M. Rohani a cru qu’il serait capable de résoudre rapidement tous les problèmes du pays, note auprès de l’AFP l’économiste réformiste iranien Saïd Laylaz, conseiller auprès de plusieurs présidents iraniens.

M. Raïssi choisira une voie différente, estime-t-il.

D’ailleurs, l’ayatollah Khamenei, ultime décideur sur les dossiers délicats comme celui du nucléaire, a averti encore la semaine dernière que faire confiance à l’Occident ne fonctionnait pas.

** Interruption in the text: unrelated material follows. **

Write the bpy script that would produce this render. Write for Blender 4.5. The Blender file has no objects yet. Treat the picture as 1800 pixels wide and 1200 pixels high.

Le successeur de M. Trump, Joe Biden, a quant à lui affirmé être prêt à revenir à l’accord de 2015, s’engageant dans des négociations indirectes avec l’Iran parallèlement à des pourparlers à Vienne avec les autres parties liées à l’accord : Chine, France, Allemagne, Russie, Royaume-Uni.

Alors que les négociations semblent bloquées jusqu’à l’entrée en fonction de M. Raïssi, ce dernier a d’emblée souligné qu’il défendrait les intérêts nationaux.

Et, dans un nouvel épisode de tensions avec l’Occident, Washington et Londres ont rejoint Israël en accusant l’Iran d’être à l’origine d’une attaque contre un pétrolier géré par un milliardaire israélien en mer d’Oman, qui a fait deux morts le 29 juillet.

Les États-Unis ont menacé le pays d’une réplique appropriée. L’Iran a de son côté nié toute implication, avertissant qu’il répondrait à tout aventurisme s’il était pris pour cible.